The US Supreme Court agreed on Tuesday to hear Apple's appeal of a contempt ruling in its long-running antitrust battle with Epic Games, taking up a case that could shape how much the iPhone maker can charge developers who steer customers to payment options outside its App Store. The justices will hear the matter in their next term, which begins in October.

In a brief order, the court took up Apple's challenge to a lower-court decision that found it in contempt for defying a 2021 injunction governing developer fees. That injunction, issued by a federal judge in California, required Apple to let developers include links in their apps directing users to non-Apple payment methods, part of a case brought by Epic, the maker of the game Fortnite, contesting App Store fees.

The narrow legal question the court agreed to consider is whether Apple can be held in contempt for allegedly violating the spirit of the injunction rather than an express provision of it. Apple has argued that a contempt finding based on the spirit of an order, rather than its explicit terms, is a recipe for abuse, contending there was no clear and unambiguous violation. The justices declined to take up a second issue Apple raised, a challenge to whether the injunction should apply to developers worldwide rather than just to Epic.

The dispute traces back to a lawsuit Epic filed in 2020 over the commissions and restrictions Apple imposed on in-app purchases. Apple largely prevailed on the core antitrust claims in 2021 and was not found to have broken antitrust law, but the court barred it from preventing developers from telling users about cheaper payment options elsewhere. When Apple subsequently allowed such links but imposed a 27% commission on purchases made through outside payment systems within seven days of a user clicking a link, Epic argued the move flouted the original order. In 2025, the judge found Apple in civil contempt for willfully violating the injunction, and an appeals court upheld that finding late last year while allowing Apple to make new arguments about what commission it may charge. Apple filed its petition with the Supreme Court in May.

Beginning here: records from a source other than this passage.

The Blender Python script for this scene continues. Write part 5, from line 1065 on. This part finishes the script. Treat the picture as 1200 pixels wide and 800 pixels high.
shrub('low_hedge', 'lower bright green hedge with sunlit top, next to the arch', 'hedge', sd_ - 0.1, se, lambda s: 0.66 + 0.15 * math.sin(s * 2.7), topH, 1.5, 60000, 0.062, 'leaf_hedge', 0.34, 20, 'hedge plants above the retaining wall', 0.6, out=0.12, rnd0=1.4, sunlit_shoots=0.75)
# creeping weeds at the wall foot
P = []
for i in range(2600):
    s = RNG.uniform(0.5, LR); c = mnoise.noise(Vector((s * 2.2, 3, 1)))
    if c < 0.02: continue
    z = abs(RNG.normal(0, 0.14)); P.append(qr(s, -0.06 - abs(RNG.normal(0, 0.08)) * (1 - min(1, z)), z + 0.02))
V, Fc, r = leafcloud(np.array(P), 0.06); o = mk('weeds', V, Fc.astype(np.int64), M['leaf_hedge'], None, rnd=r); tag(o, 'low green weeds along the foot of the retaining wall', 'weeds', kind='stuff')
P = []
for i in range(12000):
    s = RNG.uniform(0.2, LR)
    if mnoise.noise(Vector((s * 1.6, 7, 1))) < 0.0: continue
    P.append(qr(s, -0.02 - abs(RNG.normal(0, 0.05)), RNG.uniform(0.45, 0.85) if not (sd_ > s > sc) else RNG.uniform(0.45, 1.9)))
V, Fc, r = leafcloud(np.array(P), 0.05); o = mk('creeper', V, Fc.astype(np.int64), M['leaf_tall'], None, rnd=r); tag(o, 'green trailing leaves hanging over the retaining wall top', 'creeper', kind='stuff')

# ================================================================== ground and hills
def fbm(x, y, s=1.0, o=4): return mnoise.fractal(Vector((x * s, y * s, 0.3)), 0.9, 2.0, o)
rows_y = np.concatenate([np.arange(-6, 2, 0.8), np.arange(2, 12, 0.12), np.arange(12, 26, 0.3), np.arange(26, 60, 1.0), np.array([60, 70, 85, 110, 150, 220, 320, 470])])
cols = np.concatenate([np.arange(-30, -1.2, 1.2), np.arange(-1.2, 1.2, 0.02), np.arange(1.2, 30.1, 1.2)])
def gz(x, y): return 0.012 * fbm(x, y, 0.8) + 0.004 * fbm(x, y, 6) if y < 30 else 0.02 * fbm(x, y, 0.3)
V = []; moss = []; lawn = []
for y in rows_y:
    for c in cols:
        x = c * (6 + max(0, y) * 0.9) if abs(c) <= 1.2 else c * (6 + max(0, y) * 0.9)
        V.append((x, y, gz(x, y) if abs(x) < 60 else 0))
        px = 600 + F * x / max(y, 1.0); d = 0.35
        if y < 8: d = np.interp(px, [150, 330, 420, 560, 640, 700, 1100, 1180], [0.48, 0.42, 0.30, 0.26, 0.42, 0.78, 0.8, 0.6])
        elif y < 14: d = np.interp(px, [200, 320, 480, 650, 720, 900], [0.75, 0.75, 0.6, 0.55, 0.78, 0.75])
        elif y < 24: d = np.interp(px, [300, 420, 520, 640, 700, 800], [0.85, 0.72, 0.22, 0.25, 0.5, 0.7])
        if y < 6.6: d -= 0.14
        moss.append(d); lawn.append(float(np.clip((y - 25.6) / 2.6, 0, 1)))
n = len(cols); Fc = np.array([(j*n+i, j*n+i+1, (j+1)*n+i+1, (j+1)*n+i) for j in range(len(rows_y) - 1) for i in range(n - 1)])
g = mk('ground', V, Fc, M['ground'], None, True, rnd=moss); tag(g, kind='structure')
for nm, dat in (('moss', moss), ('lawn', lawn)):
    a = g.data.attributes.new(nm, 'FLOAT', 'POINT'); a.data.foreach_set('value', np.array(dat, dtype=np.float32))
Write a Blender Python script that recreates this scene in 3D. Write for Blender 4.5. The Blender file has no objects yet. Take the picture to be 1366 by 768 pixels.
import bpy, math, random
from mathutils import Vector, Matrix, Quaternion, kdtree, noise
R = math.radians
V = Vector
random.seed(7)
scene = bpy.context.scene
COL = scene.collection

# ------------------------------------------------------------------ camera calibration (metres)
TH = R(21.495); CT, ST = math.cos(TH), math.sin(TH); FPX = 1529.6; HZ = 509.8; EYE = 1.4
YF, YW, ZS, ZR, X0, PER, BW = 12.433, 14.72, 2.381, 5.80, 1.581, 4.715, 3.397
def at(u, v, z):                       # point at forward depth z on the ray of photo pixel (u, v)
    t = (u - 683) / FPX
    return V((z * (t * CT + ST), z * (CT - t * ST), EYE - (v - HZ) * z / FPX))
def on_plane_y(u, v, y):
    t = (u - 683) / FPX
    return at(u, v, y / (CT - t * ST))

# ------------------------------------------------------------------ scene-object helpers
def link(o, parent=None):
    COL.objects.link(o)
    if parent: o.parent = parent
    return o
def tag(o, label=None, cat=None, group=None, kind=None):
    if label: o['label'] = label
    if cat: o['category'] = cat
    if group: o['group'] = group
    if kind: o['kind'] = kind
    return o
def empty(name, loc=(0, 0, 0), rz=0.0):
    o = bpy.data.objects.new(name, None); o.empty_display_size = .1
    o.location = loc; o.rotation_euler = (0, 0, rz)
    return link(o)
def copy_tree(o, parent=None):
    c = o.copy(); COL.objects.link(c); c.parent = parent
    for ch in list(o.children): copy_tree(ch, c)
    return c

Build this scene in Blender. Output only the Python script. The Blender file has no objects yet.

Both companies framed the court's decision as a positive development for their respective positions. Apple said the matter raised an important question of law and that it was pleased the court would hear the case, while maintaining that it had not violated any prior orders. Epic, for its part, said it welcomed the fight, casting Apple's fees on third-party payments as illegal and anticompetitive and pledging to keep pressing its case.

The stakes extend well beyond the two companies. Apple told the court that the legal issues would affect how millions of app purchases are made, and noted that regulators around the world are watching the case to determine what commission it may charge on covered purchases in large markets outside the United States. Standard App Store commissions range from 15% to 30%, though Apple says most developers pay nothing. With the case set for argument in the fall, a ruling could redraw the economics of app distribution and the broader question of how dominant digital marketplaces handle alternative payment systems, an issue Epic has also pursued against other large platform operators.